The Old World: Human-Centric Marketing
In the old world, the website was a marketing asset — a digital billboard designed to attract and persuade human eyes. Value lived inside standalone applications. Success was measured by optimising content to drive human users to a specific URL. SEO was traffic, and traffic was the game.
The mechanic assumed a human in the middle: searching, scanning, choosing, clicking. Visibility meant getting into that human consideration set before the decision was made.
The New World: The AI Decision Layer
In the new world, an AI acts as the intermediary — filtering and selecting options on behalf of the user. The website is no longer primarily a persuasion tool for humans; it is a data source for AI to interpret and represent. Discovery now happens as pre-click selection: the moment a brand enters or exits consideration happens inside the AI interface, before a link is ever followed.
The implication is significant. If your brand is not legible to AI — if your website cannot be parsed, your identity is thin, your facts are ambiguous — you are excluded before the user even starts to compare. The shortlist is assembled in the model's output, and you are either in it or you are not.

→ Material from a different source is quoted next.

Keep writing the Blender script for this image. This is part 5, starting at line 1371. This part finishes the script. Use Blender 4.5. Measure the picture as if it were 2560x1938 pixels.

What changes for your brand
The website was once there to convert visitors who arrived from search. Now it also has to function as the evidence base that AI systems draw on when constructing their answers. That means:
- Clear, factual language that a model can quote and paraphrase
- Stable URLs and consistent naming so your identity is unambiguous across the web
- Structured data (Schema.org) that makes your claims machine-readable
- Sufficient depth — product details, FAQs, use cases — that the model has something concrete to work with
The shift is not from marketing to engineering. It is from speaking only to humans to speaking to humans and machines simultaneously. The brands that learn to do both will hold an advantage that compounds quietly — cited more often, framed more accurately, surfaced more consistently — as AI becomes the default first stop for product research and recommendation.